Solo las artes visuales mantienen en Chile el espacio de anticipación crítica que en los años sesenta había sido encarnado –es un decir- por la sociología y la ciencia política. Es decir, fuera de todo academismo, tanto pictórico como objetual, el envío chileno a la III Bienal de Artes Visuales del Mercosur se propone fortalecer este carácter anticipativo, estableciendo un guión curatorial que satisfaciendo los ejes de la curatoría general, afirma una estrategia de doble soporte: relocalización de la pictorialidad y regreso al objetualismo duro. Lo que implica, por cierto, desterrar toda nostalgia para afirmar el valor de los re-comienzos. Se trata, pues, de recuperar el sentido inicial que tuviera la secuencia de infracciones formales que caracterizaron la escena chilena de los ochenta y que la definieron como el momento de mayor densidad plástica del último período.
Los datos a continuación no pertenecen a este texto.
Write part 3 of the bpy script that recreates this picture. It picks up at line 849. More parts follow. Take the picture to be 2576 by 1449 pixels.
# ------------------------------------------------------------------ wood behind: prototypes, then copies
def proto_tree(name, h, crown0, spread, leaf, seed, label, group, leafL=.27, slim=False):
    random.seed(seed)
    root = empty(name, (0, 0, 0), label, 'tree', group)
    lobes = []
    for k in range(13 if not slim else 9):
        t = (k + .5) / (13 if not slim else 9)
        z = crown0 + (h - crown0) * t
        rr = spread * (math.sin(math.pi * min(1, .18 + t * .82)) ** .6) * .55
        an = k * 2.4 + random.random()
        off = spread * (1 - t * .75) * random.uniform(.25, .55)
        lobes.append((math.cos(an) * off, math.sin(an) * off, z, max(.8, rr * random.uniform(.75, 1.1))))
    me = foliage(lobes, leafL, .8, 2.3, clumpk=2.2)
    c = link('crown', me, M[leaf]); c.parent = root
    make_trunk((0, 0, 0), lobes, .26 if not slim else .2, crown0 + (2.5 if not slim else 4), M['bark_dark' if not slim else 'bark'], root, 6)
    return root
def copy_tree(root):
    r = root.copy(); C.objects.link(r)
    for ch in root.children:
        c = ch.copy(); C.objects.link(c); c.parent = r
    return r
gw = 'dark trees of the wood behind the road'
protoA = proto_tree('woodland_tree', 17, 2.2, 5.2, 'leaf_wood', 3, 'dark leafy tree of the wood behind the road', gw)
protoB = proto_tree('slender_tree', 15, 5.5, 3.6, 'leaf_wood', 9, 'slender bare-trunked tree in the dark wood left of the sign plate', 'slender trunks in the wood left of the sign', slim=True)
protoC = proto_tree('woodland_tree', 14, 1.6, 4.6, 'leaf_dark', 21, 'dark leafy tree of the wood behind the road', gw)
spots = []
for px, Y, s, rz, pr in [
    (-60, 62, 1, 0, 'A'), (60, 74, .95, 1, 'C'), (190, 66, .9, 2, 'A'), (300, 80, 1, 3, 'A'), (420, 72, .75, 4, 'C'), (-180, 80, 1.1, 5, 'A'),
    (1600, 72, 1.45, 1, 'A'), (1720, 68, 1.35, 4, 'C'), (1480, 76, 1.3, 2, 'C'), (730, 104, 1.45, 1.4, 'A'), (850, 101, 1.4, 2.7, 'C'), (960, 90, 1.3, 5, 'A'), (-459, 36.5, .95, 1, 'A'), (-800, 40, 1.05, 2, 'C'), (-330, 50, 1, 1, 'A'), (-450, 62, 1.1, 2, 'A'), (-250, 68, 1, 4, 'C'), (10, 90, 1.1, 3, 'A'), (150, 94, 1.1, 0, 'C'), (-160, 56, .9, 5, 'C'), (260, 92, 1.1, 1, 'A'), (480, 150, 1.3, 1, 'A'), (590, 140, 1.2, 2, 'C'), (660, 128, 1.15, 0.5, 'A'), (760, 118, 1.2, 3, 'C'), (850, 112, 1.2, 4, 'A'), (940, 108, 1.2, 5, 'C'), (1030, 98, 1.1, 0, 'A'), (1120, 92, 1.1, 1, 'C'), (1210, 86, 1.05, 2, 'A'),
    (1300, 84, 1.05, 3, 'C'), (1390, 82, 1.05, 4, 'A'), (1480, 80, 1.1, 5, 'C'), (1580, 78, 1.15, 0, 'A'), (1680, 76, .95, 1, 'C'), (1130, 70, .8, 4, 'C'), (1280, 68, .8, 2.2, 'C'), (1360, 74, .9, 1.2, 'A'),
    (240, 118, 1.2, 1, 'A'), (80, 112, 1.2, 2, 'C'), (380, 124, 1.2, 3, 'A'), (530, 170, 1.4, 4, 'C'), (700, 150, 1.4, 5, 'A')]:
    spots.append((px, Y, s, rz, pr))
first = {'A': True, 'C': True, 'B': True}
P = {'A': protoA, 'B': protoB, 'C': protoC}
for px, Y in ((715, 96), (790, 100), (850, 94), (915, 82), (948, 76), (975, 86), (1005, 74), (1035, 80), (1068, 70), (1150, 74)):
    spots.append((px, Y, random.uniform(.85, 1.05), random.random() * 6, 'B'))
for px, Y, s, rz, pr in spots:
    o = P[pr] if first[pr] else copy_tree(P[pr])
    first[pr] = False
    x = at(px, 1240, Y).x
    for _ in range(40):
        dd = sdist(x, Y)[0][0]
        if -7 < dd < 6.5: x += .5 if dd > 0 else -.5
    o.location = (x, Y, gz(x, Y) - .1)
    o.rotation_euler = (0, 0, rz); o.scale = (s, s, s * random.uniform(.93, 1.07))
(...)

Para cumplir con el objetivo antes señalado, en la zona de containers, esta curatoría ha invitado a participar a Catalina Parra y Lotty Rosenfeld, dos artistas cuyas obras marcaron un rumbo y señalaron unas coordenadas muy precisas para la visualidad de las últimas dos décadas. Catalina Parra es de las primeras artistas que en Chile programa desde su obra la analogía frmal entre línea de sutura y trazo gráfico, resemantizando la percepción que hasta entonces se podía tener de la representación de la corporalidad. Lotty Rosenfeld fue miembro del Colectivo de Acciones de Arte y ha desarrollado una obra autónoma consistente, trabajando en las fronteras de la impostura institucional, tanto de la representación política como de la producción de arte. En esta curatoría, junto a la figura de Carlos Leppe, conforman el núcleo histórico de mayor dureza referencial. En el plano objetual, la curatoría ha contemplado la inclusión de trabajos de dos artistas emergentes, Isabel Montecinos y Demian Schopff, que reflexionan, desde otra plataforma, sobre el “mismo problema”: el estatuto de la representación de la corporalidad, en una escena social (re)signada por las “artes excavatorias”. El “mismo problema” es el “viejo nuevo problema” de la plástica chilena: el de la fobia a la representación del cuerpo. Dicha fobia ha debido ser conjurada, en este caso, mediante unas prácticas de recopilación y de archivo que las obras de Isabel Montecinos y Demian Schopff resignifican, en la actual coyuntura. En este sentido, amplifican las tomas de partido formal que ya habían sido señaladas en el envío chileno a la Ia Bienal, en relación a la importancia del eje interpretativo taxonómico. Esta vez, la amplificación del trabajo de archivo llega a afectar la materialidad misma de los informes, estableciendo la radicalidad institucional y conceptualmente conectiva entre patología forense y práctica artística.
octubre 2001
NOTA: Catálogo IIIa Bienal de Artes Visuales del Mercosur, Porto Alegre – RG, Brasil, octubre 2001.